Biden did not acknowledge the missile launch directly but he issued a strong warning to the Iranians.

"A nuclear-armed Iran is an absolutely unacceptable threat to Israel, to the region and the United States. And I want to reiterate which I know people still doubt here. If in fact they break the deal, we will act," he said.

Iran's Fars news agency offered pictures Wednesday it said were of the Qadr H missiles being fired.

It said they were fired in Iran's eastern Alborz mountain range to hit a target some 1,400 kilometres [870 miles] away off Iran's coast into the Sea of Oman.

Soldiers often write slogans or messages on rockets and missiles.

During Israel's 2006 war on Lebanon, Israeli children were photographed writing messages on artillery shells in a community near the border.

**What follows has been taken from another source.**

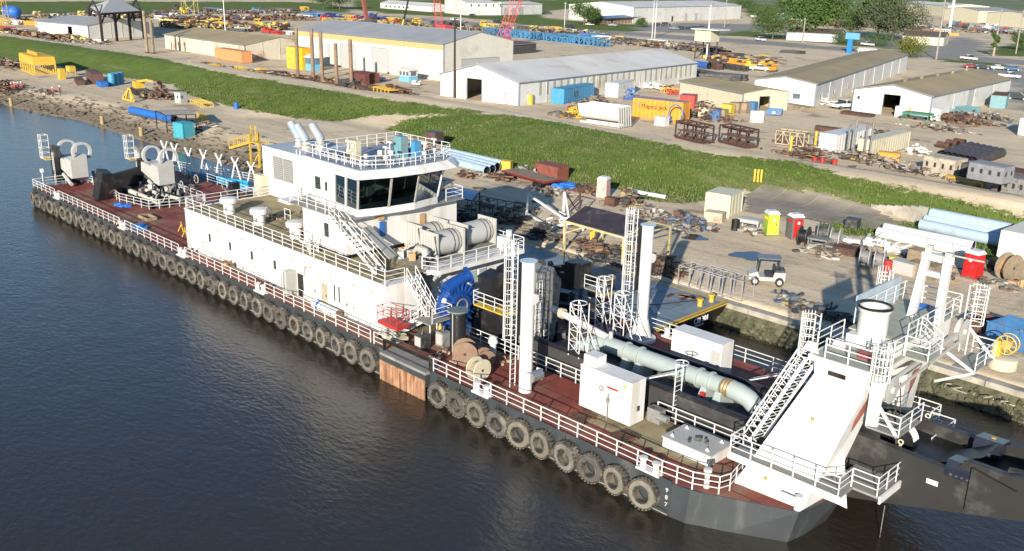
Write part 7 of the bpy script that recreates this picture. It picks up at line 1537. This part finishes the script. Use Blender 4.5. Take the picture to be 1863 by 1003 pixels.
MB().beam(c+Vector((0,0,.6)),c-u*2+Vector((0,0,3)),.14).build('brace',YEL,YW)
block('dark brown tank box standing on pale yellow legs at the grass edge',790,271,2.2,1.8,1.3,M('dark_brown_tank',(.09,.05,.04),.6,var=.3),.1,name='raised_tank',cat='tank',legs=1.2,topm=DMET); heap('rusty rebar row left of the raised brown tank',735,266,9,2.0,.7,SCR3,110,lng=3); heap('pale driftwood and rebar on the road edge before the grass',705,262,6,1.6,.4,SCR2,50,lng=2.5)
t=rack('big yellow frame machine on cream supports at the left grass edge',70,131,14,4.6,3.4,YEL,-.12,6,.3,name='yellow_machine',cat='machine frame'); MB().bx(-7.1,7.1,-2.4,2.4,2.2,4.0).build('yellow_tank_side',YEL,t,False); MB().bx(-6.9,6.9,-2.2,2.2,4.0,4.1).build('tank_top',M('orange_yellow_top',(.6,.33,.02),.6),t,False)
for k in range(5): MB().bx(-4.6+k*2,-4.2+k*2,-1,-.6,4.1,4.9).build('top_lug',YEL,t,False)
block('rusty brown long steel girder lying beneath the levee',173,149,11,2.2,2.2,M('brown_girder',(.10,.05,.04),.8,var=.3),-.25,name='steel_girder',cat='girder'); block('lower rusty girder in front of the long brown one',145,152,8,1.6,1.0,RUST,-.3,name='steel_girder',cat='girder'); block('yellow upright box at the girder left end',113,144,1.6,1.2,2.3,YEL,0,name='yellow_box',cat='box'); block('yellow box on top of the brown girders',130,138,2.2,1.4,1.2,YEL,0,name='yellow_box',cat='box',legs=1.0)
for k in range(3): cyl(f'blue upright drum at the right end of the brown girder, {ORD[k]} from the left',204+k*8,156-k*1.5,.75,2.6,M('tank_blue',(.06,.25,.42),.5,var=.15),'blue_tank','tank',group='blue upright tanks')
block('bright blue low box in front of the blue upright tanks',186,158,3.2,1.4,1.1,BLUE,-.1,name='blue_box',cat='box')
# mobile crane with yellow boom
t=thing('mobile_crane','small yellow mobile crane with its boom lowered to the left','crane'); MB().bx(-2.4,2.6,-1.1,1.1,.7,1.3).build('carrier',DMET,t,False); MB().bx(-.6,1.8,-.9,.9,1.3,2.6).build('cab',YEL,t,False); MB().beam((1.4,0,2.4),(-5.5,0,3.4),.5,.5).build('boom',YEL,t,False); MB().beam((-5.5,0,3.4),(-9,0,3.6),.32).build('boom_tip',YEL,t,False); MB().bx(1.8,2.6,-.8,.8,1.3,2.2).build('counterweight',DMET,t,False)
for x in(-1.8,-.6,1.0,2.1):
    for y in(-1.1,1.1): MB().tube((x,y-.2,.6),(x,y+.2,.6),.6,14).build('wheel',BLACK,t)
t.location=PG(255,172); t.rotation_euler=(0,0,3.0)
t=thing('lifting_spreader','yellow triangular spreader frame lying on the dock left of the crane','frame',PG(234,184)); c=PG(234,184)
for a_,b2 in(((-2.6,0,.2),(2.6,0,.2)),((-2.6,0,.2),(0,.3,2.4)),((2.6,0,.2),(0,.3,2.4)),((-1.2,0,.2),(-.4,.3,2.2)),((1.2,0,.2),(.4,.3,2.2))): MB().beam(Vector(a_)+c,Vector(b2)+c,.28).build('frame_member',YEL,t)
heap('dark brown machinery cluster right of the yellow mobile crane',292,178,6,3.4,3.4,SCR3,160); heap('brown and rusty parts row behind the yellow spreader frame',265,178,5,2,1.4,SCR,70)
block('grey and white cabinet box at the grass foot',330,187,1.7,1.6,2.0,LGREY,.2,name='grey_cabinet',cat='cabinet',holes=1)
rack('yellow topped pallet row at the grass foot',367,191,7,2,.7,M('yellow_tan_pallet',(.5,.36,.08),.7,var=.2),-.15,6,.16,name='pallet_row',cat='pallets'); cyl('lone blue drum at the grass foot right of the pallets',430,199,.45,1.2,BLUE)
block('long yellow beam lying behind the small carport',368,217,5.2,1.0,.9,YEL,-.35,name='yellow_beam',cat='beam'); heap('white and tan parts right of the teal container',375,228,3.6,1.4,.5,SCR2,40)
for k,(px,py) in enumerate(((20,188),(186,222),(257,243))): 
    c=P(px,py,.6); t=thing('mooring_post',f"stubby tan and yellow mooring post on the muddy bank, {ORD[k]} from the left",'mooring post',c,0,'mooring posts on the bank'); MB().tube((c.x,c.y,-.5),(c.x,c.y,c.z+.9),.34,12).build('post',M('tan_post',(.3,.22,.11),.8,var=.3),t); MB().tube((c.x,c.y,c.z+.9),(c.x,c.y,c.z+1.02),.4,12).build('post_cap',WOODN,t)
heap('dark rusty beams stacked on the bank at the left edge',5,165,14,6,2.2,SCR3,130,lng=5); heap('dark brown steel row at the left edge below the grass',10,122,20,5,2.4,SCR3,130,lng=5); heap('teal flat raft with timber at the left bank',80,168,7,2,.7,SCR4,40,lng=3)
# workers
SKIN=M('skin_tone',(.35,.2,.13),.6); HV=M('red_work_shirt',(.45,.05,.05),.7); JN=M('dark_trousers',(.03,.035,.06),.8); HAT=M('white_hard_hat',(.7,.7,.68),.4)
def person(label,px,py,az,shirt=HV,z=1.5,k=0):
    t=thing('person',label,'person'); m=bpy.data.meshes.new('body')
    V=[(0,0,.95),(0,0,1.2),(0,0,1.42),(0,0,1.52),(0,0,1.68),(.19,0,1.40),(.27,.04,1.12),(.24,.16,.90),(-.19,0,1.40),(-.27,.03,1.12),(-.25,.12,.88),(.1,0,.88),(.12,.08,.48),(.12,-.02+.1*(k%2),.06),(.12,.12,.03),(-.1,0,.88),(-.12,-.02,.48),(-.12,-.08,.06),(-.12,.06,.03)]
    E_=[(0,1),(1,2),(2,3),(3,4),(2,5),(5,6),(6,7),(2,8),(8,9),(9,10),(0,11),(11,12),(12,13),(13,14),(0,15),(15,16),(16,17),(17,18)]
    m.from_pydata(V,E_,[]); o=bpy.data.objects.new('body',m); COL.objects.link(o); sk=o.modifiers.new('s','SKIN'); R0=[.15,.15,.16,.06,.11,.07,.05,.04,.07,.05,.04,.10,.075,.05,.04,.10,.075,.05,.04]
    for i,r in enumerate(R0): m.skin_vertices[0].data[i].radius=(r*1.0,r*.85)
    m.skin_vertices[0].data[0].use_root=True; o.modifiers.new('u','SUBSURF').levels=1
    bpy.context.view_layer.update(); me=bpy.data.meshes.new_from_object(o.evaluated_get(bpy.context.evaluated_depsgraph_get())); bpy.data.objects.remove(o)
    me.materials.clear(); me.materials.append(shirt); me.materials.append(JN); me.materials.append(SKIN)
    for p in me.polygons: z_=p.center.z; p.material_index=1 if z_<.93 and abs(p.center.x)<.22 else (2 if z_>1.5 or (z_<1.1 and abs(p.center.x)>.22) else 0); p.use_smooth=True
    q=bpy.data.objects.new('body',me); COL.objects.link(q); q.parent=t
    MB().lathe([(.16,1.72),(.13,1.78),(.15,1.75),(.14,1.82),(.08,1.88),(.001,1.9)],n=14).build('hard_hat',HAT,t)
    t.location=PG(px,py); t.rotation_euler=(0,0,az); t.scale=(1.05,)*3
person('worker in red shirt and white hat standing left of two on the left bank',97,176,.5); person('worker in red shirt standing right of the other one on the left bank',110,174,2.2,k=1)
for k in range(4): person(f'worker in red among the group at the far left bank, {ORD[k]} from the left',22+k*6,168-k*.7,k*1.3,k=k)
# --- upper yard, right part
block('steel rack building frame',0,0,.1,.1,.1,RUST) if False else None
for k,(px,py,L_,m) in enumerate(((1262,254,6.4,SCR3),(1342,262,6.2,SCR3))): rack(['left','right'][k]+' of the two dark rusty steel storage racks at the levee top',px,py,L_,2.4,2.6,M('dark_rust_rack',(.06,.03,.025),.8,var=.3),-.28,3,.22,2.2,load=(RUST,7),group='rusty storage racks at the levee top')
rack('tan slanted pipe rack at the levee top, left of the white container',1440,262,4.5,2.4,2.0,M('tan_timber_frame',(.42,.34,.22),.8,var=.2),.2,4,.14,2.2,load=(RUST,6),diag=True)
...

Israel, which is believed to have the only nuclear arsenal in the Mideast, repeatedly has threatened to take military action against Iran's nuclear facilities.

While Iran has threatened to destroy Israel in the past, Hajizadeh stressed that the Islamic Republic would not fire missiles in anger or start a war with Israel.

"We will not be the ones who start a war, but we will not be taken by surprise, so we put our facilities somewhere that our enemies cannot destroy them so that we could continue in a long war," he said.

The firing of the Qadr H missiles comes after a US state department spokesman on Tuesday criticised another missile launch, saying Washington planned to bring it before the UN's Security Council.

A nuclear deal between Iran and world powers including the US is now underway, negotiated by the administration of moderate President Hassan Rouhani.

In October, Iran successfully test-fired a new guided long-range ballistic surface-to-surface missile.

It was the first such test since Iran and world powers reached the nuclear deal agreement last summer.

UN experts said the launch used ballistic missile technology banned under a Security Council resolution.

Agencies contributed to this report.